Connect Dallas: Cranes and Corporations

March 2, 2017 Comments Off on Connect Dallas: Chatting About Cranes and Corporations Views: 318 Connect Classroom, Dallas-Fort Worth, Texas News

Connect Dallas: Chatting About Cranes and Corporations

By Amy Wolff Sorter

A story that keeps making the rounds of the business media is the “Dallas miracle,” the fact that several major corporations are relocating to North Texas, and are building massive mixed-use campuses to house their employees and provide them with plenty of amenities.

Panelists at Connect Dallas’ “Northward Bound: Cranes and Corporations” session, moderated by Gensler’s Barry Hand, dissected what was going on behind the “Dallas miracle.”

The good news is that plenty of companies and corporations are coming to North Texas. Susan Arledge, with E Smith Realty Partners, pointed out that Dallas-Fort Worth was second behind New York City in the area of job growth. And, she added, not all the jobs – or people – are even here yet. David Ellis with the Allen Economic Development Corp. reminded panelists and participants that there is more to the in-migration than employees. There needs to be enough jobs available for spouses, not to mention good schools for the children.

Collin County is a good example of a community that is offering what the in-migrants need.  “You can live at a higher standard of living here than you can elsewhere, and the amenities are great,” Ellis said. “We’re seeing a development of urban nodes, kind of like secondary downtowns.”

Furthermore, it’s fairly easy to get around. Stellar Development LLC’s Steve Graham was impressed that the Dallas metro is “taking care of traffic ahead of potential problems.” Though local drivers might grumble at paying tolls to access the freeway system, “the toll has helped the roads stay ahead of growth,” Graham said. The advanced infrastructure and business-friendly climate were two reasons why Graham recommended a site on SH 121 in The Colony for the massive Nebraska Furniture Mart, which has become its own local economic driver.

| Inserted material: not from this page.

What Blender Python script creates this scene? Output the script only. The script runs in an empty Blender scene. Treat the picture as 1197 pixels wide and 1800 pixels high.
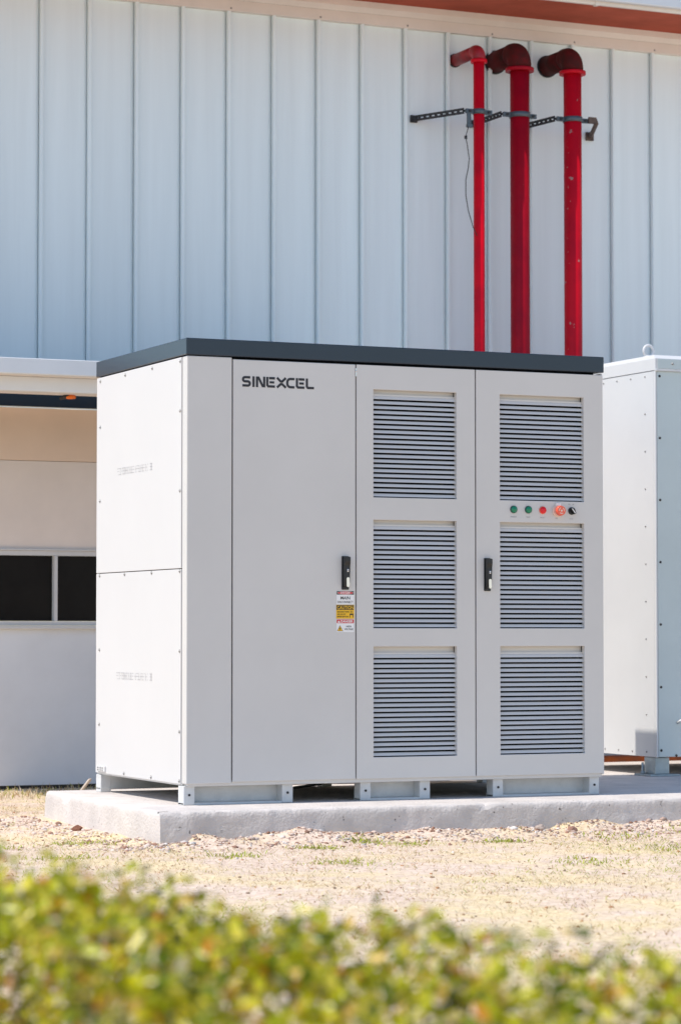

The large concern, however was talent. Arledge brought up the fact that Dallas doesn’t have a major university to feed young talent into the workforce. In other words, the Dallas area is importing talent from other locations – and finding it in other companies. “It’s a zero-sum game,” she said. “When employers need to hire, they have to steal from the competition.”

Ellis indicated that, while things are going well in Collin County, potential concerns include growing traffic congestion, and rising costs of construction in creating live-work-play developments that are in demand. Higher costs will boost rental rates. Graham concurred, also cited traffic congestion and employment concerns as potential issues.

However, he also pointed out that the Dallas area is great to work with, and he likes recommending tenants to the metro. “If you live here, you don’t appreciate it as much,” he said. “The reputation DFW has around the country should make you proud to live here. The energy levels in this area are incredible, and you’re used to solving issues before they become too big.”